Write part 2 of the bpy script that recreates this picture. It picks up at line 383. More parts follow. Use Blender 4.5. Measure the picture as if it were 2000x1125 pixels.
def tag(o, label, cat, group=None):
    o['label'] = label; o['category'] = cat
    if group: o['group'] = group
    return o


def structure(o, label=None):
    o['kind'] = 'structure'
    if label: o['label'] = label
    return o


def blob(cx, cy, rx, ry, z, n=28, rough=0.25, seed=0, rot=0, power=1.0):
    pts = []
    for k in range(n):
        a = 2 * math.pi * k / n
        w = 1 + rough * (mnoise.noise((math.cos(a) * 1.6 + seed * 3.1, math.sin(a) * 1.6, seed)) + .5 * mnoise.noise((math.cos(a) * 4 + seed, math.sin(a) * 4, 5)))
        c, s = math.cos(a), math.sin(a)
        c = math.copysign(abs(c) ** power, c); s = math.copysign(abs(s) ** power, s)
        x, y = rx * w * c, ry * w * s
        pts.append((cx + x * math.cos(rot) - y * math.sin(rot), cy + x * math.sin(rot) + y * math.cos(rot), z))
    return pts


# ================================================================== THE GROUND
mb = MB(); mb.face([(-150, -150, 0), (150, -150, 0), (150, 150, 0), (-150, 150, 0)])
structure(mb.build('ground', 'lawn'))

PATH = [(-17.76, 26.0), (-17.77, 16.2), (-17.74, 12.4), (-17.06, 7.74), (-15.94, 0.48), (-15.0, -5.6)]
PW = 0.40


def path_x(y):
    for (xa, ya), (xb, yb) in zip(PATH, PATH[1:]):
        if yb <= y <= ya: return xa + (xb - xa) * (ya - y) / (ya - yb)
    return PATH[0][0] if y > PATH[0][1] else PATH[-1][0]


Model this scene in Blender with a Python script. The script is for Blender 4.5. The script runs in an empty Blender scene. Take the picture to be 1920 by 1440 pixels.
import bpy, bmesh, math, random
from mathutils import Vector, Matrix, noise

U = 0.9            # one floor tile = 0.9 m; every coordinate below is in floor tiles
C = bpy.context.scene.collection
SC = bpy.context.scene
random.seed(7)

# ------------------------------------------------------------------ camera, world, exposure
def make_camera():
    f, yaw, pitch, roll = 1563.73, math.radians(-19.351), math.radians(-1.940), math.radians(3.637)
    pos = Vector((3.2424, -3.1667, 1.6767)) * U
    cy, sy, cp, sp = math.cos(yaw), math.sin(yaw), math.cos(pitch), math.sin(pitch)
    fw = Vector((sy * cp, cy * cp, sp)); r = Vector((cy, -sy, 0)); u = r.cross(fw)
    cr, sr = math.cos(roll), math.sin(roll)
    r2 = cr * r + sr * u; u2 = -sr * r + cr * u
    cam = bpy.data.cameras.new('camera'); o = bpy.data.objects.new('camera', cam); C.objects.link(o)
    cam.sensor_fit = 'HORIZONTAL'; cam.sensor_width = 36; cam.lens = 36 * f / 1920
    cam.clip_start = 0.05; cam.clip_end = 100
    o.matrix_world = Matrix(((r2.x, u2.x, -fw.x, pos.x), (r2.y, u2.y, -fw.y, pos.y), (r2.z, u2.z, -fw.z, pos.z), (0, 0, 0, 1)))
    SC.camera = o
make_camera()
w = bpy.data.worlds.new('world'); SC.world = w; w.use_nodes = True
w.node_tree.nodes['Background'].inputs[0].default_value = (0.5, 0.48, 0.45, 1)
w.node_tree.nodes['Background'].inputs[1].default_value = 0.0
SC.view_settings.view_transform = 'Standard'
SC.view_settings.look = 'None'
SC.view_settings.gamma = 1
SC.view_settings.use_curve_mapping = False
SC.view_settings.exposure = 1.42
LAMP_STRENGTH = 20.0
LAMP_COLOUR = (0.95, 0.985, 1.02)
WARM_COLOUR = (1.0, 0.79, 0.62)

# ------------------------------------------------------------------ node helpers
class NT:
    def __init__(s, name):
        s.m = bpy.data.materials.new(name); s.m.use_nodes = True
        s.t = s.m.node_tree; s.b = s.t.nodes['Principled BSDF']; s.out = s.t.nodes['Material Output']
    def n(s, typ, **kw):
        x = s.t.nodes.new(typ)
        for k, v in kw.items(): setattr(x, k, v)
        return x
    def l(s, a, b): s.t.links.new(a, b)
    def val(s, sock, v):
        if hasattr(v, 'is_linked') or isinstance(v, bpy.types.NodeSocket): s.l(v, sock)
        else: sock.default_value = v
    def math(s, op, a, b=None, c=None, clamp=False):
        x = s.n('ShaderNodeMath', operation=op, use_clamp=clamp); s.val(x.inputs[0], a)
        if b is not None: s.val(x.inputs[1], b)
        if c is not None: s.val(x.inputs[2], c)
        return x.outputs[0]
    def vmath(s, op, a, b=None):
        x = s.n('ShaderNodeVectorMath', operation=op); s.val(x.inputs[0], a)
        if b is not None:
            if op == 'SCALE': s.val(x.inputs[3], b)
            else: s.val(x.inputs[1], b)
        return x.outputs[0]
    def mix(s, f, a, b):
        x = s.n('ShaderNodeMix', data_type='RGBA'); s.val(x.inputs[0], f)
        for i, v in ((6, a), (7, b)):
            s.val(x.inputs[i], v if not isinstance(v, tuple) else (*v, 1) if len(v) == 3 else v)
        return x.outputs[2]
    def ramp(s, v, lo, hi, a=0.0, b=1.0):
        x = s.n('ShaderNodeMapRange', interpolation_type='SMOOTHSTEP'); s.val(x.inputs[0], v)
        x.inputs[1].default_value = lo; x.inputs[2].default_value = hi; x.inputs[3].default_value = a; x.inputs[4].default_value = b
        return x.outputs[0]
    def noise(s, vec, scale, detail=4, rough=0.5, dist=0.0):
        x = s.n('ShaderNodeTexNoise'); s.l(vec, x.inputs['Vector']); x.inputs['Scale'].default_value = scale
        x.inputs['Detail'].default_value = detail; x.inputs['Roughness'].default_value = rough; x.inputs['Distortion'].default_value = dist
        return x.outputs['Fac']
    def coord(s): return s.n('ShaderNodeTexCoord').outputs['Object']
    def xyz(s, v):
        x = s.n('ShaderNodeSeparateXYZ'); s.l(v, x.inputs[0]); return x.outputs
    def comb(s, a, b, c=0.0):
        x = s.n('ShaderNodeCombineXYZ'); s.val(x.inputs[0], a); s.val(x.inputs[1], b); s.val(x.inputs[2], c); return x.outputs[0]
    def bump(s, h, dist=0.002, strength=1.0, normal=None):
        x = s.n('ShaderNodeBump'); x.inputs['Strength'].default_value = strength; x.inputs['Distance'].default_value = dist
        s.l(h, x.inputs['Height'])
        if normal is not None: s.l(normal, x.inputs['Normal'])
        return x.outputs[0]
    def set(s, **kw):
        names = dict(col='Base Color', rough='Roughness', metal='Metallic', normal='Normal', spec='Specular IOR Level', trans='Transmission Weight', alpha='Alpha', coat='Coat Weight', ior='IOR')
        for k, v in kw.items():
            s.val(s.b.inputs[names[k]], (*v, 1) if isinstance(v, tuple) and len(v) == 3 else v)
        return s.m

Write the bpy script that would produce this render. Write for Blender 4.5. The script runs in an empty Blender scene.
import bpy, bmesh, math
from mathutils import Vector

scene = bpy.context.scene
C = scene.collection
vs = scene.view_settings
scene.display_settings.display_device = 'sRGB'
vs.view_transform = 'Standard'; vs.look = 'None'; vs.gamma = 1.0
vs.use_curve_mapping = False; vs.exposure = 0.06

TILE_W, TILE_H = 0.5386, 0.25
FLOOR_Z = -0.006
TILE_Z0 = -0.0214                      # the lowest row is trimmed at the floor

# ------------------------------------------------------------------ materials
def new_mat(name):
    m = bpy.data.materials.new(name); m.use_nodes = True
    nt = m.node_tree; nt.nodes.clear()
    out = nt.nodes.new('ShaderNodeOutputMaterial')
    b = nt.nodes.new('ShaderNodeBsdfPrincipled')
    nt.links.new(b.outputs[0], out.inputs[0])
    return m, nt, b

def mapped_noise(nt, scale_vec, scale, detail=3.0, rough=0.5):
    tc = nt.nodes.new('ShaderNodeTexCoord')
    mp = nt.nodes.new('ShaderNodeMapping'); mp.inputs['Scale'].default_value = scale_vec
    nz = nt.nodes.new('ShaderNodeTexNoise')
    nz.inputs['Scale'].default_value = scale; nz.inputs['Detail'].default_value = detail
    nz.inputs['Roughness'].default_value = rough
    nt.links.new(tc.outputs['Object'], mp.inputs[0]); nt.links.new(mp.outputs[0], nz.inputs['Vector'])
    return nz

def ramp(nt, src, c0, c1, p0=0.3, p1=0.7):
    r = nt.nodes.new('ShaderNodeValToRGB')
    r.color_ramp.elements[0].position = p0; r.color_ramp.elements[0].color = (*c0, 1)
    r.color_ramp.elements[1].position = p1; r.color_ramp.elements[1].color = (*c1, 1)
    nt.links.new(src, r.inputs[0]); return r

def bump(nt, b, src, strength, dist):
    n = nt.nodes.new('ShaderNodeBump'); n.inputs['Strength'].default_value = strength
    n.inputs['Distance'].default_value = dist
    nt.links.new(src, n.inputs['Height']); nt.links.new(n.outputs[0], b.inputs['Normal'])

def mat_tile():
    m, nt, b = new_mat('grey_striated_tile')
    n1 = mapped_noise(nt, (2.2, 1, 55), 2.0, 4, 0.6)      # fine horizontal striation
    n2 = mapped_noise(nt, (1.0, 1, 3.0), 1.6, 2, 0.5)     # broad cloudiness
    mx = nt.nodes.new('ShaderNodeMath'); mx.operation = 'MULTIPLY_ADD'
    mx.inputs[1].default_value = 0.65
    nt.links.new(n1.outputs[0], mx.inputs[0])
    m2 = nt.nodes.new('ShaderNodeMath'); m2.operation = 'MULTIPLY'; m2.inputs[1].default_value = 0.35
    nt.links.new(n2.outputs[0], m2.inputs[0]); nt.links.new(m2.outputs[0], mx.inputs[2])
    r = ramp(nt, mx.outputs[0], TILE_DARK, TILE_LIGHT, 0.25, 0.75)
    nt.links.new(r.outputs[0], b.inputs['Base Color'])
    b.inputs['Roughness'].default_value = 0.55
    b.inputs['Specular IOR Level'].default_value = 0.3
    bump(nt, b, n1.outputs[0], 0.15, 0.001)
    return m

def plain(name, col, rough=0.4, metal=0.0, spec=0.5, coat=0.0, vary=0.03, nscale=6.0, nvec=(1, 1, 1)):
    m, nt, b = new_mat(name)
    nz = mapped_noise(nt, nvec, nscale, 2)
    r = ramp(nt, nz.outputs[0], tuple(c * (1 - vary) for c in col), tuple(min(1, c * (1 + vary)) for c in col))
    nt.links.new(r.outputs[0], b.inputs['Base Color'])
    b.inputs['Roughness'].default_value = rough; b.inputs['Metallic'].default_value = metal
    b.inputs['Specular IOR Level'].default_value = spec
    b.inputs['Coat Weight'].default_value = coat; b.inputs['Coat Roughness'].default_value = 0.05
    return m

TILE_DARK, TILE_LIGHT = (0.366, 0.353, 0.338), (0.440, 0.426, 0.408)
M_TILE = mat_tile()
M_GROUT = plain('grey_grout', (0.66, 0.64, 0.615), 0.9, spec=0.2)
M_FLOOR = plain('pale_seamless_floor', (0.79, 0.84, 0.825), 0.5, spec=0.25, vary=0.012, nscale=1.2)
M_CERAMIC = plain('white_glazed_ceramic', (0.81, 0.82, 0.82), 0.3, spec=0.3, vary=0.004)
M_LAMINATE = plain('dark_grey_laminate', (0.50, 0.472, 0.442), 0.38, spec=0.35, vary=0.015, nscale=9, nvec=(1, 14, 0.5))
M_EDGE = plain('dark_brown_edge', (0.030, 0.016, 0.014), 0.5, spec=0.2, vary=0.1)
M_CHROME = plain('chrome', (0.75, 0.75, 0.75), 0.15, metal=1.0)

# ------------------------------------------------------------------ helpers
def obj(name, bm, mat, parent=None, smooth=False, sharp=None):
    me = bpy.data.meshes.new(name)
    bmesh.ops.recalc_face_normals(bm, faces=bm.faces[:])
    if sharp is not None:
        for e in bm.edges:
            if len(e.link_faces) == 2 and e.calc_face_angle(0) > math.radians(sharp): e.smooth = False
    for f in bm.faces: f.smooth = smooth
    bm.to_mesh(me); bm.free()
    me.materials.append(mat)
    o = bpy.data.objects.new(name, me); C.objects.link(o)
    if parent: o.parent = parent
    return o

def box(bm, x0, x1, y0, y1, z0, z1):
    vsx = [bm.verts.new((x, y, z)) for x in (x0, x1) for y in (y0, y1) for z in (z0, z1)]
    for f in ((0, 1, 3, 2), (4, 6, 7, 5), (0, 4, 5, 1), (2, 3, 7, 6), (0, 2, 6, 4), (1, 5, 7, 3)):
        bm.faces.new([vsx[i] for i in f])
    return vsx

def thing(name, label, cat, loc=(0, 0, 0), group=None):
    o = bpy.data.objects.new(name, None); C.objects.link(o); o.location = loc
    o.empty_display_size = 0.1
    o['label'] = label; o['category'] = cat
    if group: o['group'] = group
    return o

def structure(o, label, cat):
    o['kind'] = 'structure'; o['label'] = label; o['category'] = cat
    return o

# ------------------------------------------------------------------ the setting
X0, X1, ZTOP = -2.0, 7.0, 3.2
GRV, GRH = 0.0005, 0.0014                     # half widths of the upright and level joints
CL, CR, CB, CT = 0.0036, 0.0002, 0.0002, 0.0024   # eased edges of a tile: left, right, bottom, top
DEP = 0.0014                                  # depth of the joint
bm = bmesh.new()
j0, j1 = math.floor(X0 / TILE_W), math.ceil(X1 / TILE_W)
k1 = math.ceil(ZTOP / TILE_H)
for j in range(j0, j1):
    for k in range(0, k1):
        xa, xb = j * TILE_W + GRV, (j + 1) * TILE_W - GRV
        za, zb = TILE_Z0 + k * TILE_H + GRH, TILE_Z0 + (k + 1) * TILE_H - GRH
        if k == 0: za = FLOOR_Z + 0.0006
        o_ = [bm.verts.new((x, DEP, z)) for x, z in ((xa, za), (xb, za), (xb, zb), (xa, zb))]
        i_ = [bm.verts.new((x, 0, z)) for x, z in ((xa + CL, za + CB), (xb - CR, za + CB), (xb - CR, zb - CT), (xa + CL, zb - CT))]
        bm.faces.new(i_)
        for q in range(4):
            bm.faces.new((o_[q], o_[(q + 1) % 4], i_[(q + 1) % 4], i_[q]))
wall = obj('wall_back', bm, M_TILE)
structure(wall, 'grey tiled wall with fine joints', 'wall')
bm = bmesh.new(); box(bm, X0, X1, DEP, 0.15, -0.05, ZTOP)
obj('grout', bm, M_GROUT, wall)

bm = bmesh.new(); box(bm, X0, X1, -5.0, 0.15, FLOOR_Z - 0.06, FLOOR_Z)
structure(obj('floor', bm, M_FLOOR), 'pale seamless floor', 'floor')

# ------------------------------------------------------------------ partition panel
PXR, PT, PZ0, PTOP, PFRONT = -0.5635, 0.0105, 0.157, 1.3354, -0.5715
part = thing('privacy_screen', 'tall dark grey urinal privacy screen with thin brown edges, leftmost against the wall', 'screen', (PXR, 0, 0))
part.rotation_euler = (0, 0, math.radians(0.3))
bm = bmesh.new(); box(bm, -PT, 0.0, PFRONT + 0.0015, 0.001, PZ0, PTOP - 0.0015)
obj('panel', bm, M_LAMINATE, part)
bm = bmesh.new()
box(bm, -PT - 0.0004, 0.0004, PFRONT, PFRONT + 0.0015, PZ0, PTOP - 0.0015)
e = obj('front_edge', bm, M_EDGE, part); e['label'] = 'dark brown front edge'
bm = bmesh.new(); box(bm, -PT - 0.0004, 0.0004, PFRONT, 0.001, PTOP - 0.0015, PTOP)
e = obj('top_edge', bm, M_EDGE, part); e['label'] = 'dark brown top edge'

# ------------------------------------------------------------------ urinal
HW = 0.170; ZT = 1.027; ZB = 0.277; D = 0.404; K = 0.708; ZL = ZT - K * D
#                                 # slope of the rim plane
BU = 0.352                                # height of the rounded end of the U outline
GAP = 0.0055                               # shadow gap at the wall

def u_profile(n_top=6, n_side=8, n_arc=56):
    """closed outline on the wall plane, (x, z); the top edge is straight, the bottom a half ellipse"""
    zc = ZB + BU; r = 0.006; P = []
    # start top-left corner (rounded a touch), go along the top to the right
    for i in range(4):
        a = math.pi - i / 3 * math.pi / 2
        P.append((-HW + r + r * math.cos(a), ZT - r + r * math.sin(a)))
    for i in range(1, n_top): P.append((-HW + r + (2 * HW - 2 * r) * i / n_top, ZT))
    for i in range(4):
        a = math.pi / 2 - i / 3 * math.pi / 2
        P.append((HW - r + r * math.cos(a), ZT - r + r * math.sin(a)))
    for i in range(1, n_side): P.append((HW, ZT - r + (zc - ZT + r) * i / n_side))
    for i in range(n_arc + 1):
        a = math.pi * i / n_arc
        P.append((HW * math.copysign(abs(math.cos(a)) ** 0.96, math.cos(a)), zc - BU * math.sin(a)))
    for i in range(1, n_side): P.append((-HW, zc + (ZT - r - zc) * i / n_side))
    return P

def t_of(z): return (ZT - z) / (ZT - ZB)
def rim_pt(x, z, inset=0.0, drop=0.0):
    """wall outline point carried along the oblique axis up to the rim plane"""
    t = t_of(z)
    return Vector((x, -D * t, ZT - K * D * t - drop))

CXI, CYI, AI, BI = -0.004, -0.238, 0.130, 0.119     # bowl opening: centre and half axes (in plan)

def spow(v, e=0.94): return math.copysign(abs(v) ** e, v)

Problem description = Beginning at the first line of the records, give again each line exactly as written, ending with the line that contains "random.seed(7)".

The output =
Write part 2 of the bpy script that recreates this picture. It picks up at line 383. More parts follow. Use Blender 4.5. Measure the picture as if it were 2000x1125 pixels.
def tag(o, label, cat, group=None):
    o['label'] = label; o['category'] = cat
    if group: o['group'] = group
    return o


def structure(o, label=None):
    o['kind'] = 'structure'
    if label: o['label'] = label
    return o


def blob(cx, cy, rx, ry, z, n=28, rough=0.25, seed=0, rot=0, power=1.0):
    pts = []
    for k in range(n):
        a = 2 * math.pi * k / n
        w = 1 + rough * (mnoise.noise((math.cos(a) * 1.6 + seed * 3.1, math.sin(a) * 1.6, seed)) + .5 * mnoise.noise((math.cos(a) * 4 + seed, math.sin(a) * 4, 5)))
        c, s = math.cos(a), math.sin(a)
        c = math.copysign(abs(c) ** power, c); s = math.copysign(abs(s) ** power, s)
        x, y = rx * w * c, ry * w * s
        pts.append((cx + x * math.cos(rot) - y * math.sin(rot), cy + x * math.sin(rot) + y * math.cos(rot), z))
    return pts


# ================================================================== THE GROUND
mb = MB(); mb.face([(-150, -150, 0), (150, -150, 0), (150, 150, 0), (-150, 150, 0)])
structure(mb.build('ground', 'lawn'))

PATH = [(-17.76, 26.0), (-17.77, 16.2), (-17.74, 12.4), (-17.06, 7.74), (-15.94, 0.48), (-15.0, -5.6)]
PW = 0.40


def path_x(y):
    for (xa, ya), (xb, yb) in zip(PATH, PATH[1:]):
        if yb <= y <= ya: return xa + (xb - xa) * (ya - y) / (ya - yb)
    return PATH[0][0] if y > PATH[0][1] else PATH[-1][0]


Model this scene in Blender with a Python script. The script is for Blender 4.5. The script runs in an empty Blender scene. Take the picture to be 1920 by 1440 pixels.
import bpy, bmesh, math, random
from mathutils import Vector, Matrix, noise

U = 0.9            # one floor tile = 0.9 m; every coordinate below is in floor tiles
C = bpy.context.scene.collection
SC = bpy.context.scene
random.seed(7)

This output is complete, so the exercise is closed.